Badia est une fille-crevette
(elle décortique des crevettes, c'est son taf) qui a une
tchatche incroyable, une façon de jouer avec les mots, poétique
ou directe, parfois incompréhensible… Même en
arabe, on sent bien que le scandé des mots n'est pas habituel,
que les autres personnages ne saisissent pas tout, et à vrai
dire, ça rassure qu'on ne soit pas le seul… La fille-crevette
se tortille, bouge, se lave, se relave, bouge encore, réfléchit
en parlant, bouge en continu, elle n'en finit plus de parler et
de bouger, la caméra la suit, tente d'absorber son énergie
sans toujours y parvenir.
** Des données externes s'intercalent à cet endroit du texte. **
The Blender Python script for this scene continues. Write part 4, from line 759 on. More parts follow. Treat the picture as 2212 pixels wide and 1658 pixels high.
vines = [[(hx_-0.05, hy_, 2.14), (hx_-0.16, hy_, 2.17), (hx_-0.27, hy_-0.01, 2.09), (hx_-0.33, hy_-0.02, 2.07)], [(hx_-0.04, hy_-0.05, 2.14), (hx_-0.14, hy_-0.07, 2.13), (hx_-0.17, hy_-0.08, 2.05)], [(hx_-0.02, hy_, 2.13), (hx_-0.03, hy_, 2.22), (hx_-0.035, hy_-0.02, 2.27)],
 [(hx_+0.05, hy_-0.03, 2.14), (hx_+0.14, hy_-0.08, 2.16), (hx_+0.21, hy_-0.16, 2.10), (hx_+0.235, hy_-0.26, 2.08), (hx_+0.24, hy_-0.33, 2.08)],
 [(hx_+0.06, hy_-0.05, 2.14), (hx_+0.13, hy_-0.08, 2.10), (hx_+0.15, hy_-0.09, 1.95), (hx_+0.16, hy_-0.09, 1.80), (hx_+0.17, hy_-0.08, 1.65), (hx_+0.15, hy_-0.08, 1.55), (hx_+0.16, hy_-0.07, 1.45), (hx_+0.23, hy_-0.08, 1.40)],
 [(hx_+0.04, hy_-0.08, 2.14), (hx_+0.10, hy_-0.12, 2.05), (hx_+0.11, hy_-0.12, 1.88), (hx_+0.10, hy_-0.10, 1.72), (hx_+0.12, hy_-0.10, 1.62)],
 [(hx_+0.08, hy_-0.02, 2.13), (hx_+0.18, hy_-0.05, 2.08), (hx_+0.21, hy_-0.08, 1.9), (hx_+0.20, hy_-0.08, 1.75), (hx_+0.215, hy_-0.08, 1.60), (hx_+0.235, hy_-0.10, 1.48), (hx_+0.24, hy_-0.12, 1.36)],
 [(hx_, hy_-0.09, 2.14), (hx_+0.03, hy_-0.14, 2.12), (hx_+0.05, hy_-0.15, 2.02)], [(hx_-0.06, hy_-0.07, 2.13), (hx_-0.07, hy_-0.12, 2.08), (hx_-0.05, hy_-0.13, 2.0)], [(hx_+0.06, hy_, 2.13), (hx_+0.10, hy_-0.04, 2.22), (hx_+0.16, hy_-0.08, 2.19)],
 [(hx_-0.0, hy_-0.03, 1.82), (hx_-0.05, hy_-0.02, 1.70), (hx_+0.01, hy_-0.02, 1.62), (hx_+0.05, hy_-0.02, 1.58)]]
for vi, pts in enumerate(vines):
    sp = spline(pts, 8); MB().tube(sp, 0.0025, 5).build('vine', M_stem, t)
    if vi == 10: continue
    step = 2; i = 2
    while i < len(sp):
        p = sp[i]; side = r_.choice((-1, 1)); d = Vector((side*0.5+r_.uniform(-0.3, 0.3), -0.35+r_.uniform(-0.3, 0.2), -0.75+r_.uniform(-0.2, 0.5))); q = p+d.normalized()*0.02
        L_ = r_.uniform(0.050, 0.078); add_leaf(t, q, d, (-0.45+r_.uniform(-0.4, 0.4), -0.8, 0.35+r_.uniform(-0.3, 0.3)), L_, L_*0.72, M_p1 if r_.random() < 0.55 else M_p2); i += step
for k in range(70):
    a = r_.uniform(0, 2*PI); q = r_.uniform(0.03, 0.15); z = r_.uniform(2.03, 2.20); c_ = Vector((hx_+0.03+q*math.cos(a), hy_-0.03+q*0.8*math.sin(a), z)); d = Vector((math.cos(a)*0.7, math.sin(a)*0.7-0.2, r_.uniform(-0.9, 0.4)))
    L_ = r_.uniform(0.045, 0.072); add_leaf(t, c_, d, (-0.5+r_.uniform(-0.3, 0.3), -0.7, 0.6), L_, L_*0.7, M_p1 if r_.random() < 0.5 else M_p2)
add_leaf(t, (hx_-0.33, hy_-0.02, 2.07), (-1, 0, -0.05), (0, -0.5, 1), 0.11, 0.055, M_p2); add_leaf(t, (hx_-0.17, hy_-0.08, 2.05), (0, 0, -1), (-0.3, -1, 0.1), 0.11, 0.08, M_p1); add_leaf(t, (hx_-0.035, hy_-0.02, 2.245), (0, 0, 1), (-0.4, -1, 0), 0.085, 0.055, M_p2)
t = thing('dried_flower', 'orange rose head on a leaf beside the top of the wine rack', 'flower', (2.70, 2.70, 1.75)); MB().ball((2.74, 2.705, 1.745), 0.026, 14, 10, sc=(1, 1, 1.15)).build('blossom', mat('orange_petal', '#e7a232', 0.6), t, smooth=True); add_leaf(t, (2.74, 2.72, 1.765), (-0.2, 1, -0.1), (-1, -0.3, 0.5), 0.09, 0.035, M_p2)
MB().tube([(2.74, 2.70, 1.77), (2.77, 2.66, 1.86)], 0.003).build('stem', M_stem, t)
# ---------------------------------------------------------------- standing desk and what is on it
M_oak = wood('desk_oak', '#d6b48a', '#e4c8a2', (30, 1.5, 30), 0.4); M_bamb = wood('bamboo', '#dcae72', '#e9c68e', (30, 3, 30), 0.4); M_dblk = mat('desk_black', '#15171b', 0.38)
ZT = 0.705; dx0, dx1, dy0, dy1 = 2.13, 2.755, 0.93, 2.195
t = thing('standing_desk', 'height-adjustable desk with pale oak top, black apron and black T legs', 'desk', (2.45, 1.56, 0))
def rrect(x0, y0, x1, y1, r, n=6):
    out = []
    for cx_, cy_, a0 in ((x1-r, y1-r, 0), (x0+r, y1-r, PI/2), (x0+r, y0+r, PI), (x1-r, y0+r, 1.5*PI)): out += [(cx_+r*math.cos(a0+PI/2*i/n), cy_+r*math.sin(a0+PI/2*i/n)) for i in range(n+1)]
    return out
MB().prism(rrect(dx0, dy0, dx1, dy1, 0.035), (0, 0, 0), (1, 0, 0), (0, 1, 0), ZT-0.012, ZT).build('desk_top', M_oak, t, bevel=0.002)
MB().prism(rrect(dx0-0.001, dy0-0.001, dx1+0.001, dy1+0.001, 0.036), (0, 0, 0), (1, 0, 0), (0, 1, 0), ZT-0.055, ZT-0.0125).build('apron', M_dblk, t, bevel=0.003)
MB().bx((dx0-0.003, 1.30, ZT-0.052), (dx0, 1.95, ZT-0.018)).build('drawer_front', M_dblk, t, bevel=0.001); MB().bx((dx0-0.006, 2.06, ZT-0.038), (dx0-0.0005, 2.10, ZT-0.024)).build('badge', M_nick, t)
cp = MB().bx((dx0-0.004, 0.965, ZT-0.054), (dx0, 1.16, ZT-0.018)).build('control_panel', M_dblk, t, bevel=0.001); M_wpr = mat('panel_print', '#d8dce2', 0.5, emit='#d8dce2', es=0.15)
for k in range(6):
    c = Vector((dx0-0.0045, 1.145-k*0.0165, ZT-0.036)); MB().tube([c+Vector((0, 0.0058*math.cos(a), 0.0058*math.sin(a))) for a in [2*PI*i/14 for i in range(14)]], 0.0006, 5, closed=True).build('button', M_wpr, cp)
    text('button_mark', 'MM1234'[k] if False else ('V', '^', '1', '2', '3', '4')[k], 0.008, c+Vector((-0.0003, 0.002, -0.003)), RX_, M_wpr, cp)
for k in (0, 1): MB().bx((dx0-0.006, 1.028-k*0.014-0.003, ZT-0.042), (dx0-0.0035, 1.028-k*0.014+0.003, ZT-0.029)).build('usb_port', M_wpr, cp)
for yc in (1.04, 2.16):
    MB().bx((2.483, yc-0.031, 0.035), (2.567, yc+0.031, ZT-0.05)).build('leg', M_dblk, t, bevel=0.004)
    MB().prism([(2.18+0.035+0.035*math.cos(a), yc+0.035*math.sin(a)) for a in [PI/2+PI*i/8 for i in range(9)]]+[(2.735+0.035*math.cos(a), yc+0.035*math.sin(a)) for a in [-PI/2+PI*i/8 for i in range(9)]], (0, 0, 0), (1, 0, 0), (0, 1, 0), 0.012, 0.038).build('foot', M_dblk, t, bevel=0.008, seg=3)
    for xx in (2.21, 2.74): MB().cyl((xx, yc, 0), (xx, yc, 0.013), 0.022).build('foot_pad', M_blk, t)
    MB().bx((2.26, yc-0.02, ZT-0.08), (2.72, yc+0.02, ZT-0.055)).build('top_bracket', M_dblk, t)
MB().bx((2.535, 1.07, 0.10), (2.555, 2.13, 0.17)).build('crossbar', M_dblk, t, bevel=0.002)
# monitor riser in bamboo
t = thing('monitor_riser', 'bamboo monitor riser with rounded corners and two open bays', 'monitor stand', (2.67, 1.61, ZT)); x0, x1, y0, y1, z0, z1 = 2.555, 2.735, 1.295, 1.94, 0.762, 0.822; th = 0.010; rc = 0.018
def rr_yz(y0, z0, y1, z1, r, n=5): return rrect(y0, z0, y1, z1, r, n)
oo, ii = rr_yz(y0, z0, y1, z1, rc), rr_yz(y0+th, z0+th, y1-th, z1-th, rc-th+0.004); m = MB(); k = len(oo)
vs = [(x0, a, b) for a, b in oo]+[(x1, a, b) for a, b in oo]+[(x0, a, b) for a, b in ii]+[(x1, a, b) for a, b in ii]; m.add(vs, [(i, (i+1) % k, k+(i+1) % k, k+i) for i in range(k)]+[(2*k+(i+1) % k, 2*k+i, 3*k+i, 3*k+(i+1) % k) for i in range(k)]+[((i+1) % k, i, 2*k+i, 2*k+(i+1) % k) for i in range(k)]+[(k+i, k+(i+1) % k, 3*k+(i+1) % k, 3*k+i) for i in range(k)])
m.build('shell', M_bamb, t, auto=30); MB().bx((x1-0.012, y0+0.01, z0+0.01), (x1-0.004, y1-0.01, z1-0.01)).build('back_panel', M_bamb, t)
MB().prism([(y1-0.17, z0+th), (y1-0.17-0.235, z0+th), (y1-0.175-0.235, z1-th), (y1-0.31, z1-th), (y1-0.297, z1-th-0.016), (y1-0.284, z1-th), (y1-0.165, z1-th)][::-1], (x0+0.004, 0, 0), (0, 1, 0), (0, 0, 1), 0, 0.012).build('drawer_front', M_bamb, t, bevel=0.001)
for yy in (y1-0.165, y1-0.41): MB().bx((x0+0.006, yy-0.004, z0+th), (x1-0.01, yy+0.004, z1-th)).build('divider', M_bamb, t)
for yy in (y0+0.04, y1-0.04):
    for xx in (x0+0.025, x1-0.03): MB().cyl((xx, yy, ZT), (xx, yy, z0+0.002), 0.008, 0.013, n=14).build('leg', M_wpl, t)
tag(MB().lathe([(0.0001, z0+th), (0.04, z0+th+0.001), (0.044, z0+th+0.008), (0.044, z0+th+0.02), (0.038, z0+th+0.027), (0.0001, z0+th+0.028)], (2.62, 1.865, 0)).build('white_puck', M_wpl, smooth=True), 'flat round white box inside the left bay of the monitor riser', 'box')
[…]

Le récit la montre avec une amie,
plus timide, et puis plus tard avec deux autres filles, pas des
crevettes, des textiles (elles pointent dans des usines de vêtements).
C'est drôlement mieux, d'être textile. Pas d'odeur qui
s'enfonce jusqu'aux os.
Badia aimerait être textile. Elle n'en peut plus, d'être
fille-crevette. Badia travaille le jour, et la nuit ? la nuit, elle
travaille encore, avec son corps, avec ses mots, avec ses mains,
avec son audace. Elle vole dans les maisons où elle est invitée.
Badia est en sursis, en équilibre tout au bord de la planche
du plongeoir. En dessous, le vide, le néant (c'est grave
de voler, dit-elle). Badia est un personnage marquant, c'est certain.
Les trois autres filles paraissent fades, un peu lisses, un peu
trop jolies peut-être, alors que Badia a une trogne de fille
drôle mais qui sourit peu, très peu. Et puis elle n'est
pas drôle, on dirait qu'elle se bat, mais contre quoi ? Le
film laisse son personnage se débrouiller, sans lui offrir
une véritable intrigue. Le dernier coup, le vol des i-phone,
est bien confus… Du coup, on peine à s'attacher vraiment.
L'émotion reste en berne. On la suit, Badia, bien sûr.
Si on peut. Parce qu'elle bouge tellement… Mais en fin de
compte, on reste un peu sur sa faim. On aurait aimé qu'elle
fasse décoller l'histoire, et nous avec.